[DATA SECTION start]
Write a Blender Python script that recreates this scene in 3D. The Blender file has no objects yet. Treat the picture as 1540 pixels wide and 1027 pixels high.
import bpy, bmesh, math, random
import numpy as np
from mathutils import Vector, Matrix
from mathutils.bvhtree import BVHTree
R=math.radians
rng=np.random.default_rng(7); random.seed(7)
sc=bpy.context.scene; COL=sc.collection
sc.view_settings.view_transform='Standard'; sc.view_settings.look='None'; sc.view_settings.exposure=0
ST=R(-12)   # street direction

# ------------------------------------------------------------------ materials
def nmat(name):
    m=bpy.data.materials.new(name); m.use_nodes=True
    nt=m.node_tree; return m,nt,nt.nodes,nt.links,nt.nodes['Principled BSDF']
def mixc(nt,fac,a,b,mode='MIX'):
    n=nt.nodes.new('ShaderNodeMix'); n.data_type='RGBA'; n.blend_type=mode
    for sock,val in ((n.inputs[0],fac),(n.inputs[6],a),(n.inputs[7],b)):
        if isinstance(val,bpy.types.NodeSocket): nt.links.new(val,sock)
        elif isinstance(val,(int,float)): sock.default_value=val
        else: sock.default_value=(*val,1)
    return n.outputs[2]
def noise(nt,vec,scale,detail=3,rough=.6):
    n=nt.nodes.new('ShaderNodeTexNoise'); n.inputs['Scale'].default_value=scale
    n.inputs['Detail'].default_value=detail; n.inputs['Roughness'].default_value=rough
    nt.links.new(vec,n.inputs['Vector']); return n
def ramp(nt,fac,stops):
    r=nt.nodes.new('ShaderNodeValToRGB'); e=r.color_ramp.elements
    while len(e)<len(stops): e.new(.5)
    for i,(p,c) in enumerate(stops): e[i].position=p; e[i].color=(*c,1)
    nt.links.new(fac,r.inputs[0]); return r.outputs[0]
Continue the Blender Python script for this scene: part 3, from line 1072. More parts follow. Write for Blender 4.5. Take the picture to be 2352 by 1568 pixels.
[DATA SECTION end]
■ **OBJECTIVE**: Every entry must be retyped in full, exactly as given.

■ **REPLY**:
Write a Blender Python script that recreates this scene in 3D. The Blender file has no objects yet. Treat the picture as 1540 pixels wide and 1027 pixels high.
import bpy, bmesh, math, random
import numpy as np
from mathutils import Vector, Matrix
from mathutils.bvhtree import BVHTree
R=math.radians
rng=np.random.default_rng(7); random.seed(7)
sc=bpy.context.scene; COL=sc.collection
sc.view_settings.view_transform='Standard'; sc.view_settings.look='None'; sc.view_settings.exposure=0
ST=R(-12)   # street direction

# ------------------------------------------------------------------ materials
def nmat(name):
    m=bpy.data.materials.new(name); m.use_nodes=True
    nt=m.node_tree; return m,nt,nt.nodes,nt.links,nt.nodes['Principled BSDF']
def mixc(nt,fac,a,b,mode='MIX'):
    n=nt.nodes.new('ShaderNodeMix'); n.data_type='RGBA'; n.blend_type=mode
    for sock,val in ((n.inputs[0],fac),(n.inputs[6],a),(n.inputs[7],b)):
        if isinstance(val,bpy.types.NodeSocket): nt.links.new(val,sock)
        elif isinstance(val,(int,float)): sock.default_value=val
        else: sock.default_value=(*val,1)
    return n.outputs[2]
def noise(nt,vec,scale,detail=3,rough=.6):
    n=nt.nodes.new('ShaderNodeTexNoise'); n.inputs['Scale'].default_value=scale
    n.inputs['Detail'].default_value=detail; n.inputs['Roughness'].default_value=rough
    nt.links.new(vec,n.inputs['Vector']); return n
def ramp(nt,fac,stops):
    r=nt.nodes.new('ShaderNodeValToRGB'); e=r.color_ramp.elements
    while len(e)<len(stops): e.new(.5)
    for i,(p,c) in enumerate(stops): e[i].position=p; e[i].color=(*c,1)
    nt.links.new(fac,r.inputs[0]); return r.outputs[0]
Continue the Blender Python script for this scene: part 3, from line 1072. More parts follow. Write for Blender 4.5. Take the picture to be 2352 by 1568 pixels.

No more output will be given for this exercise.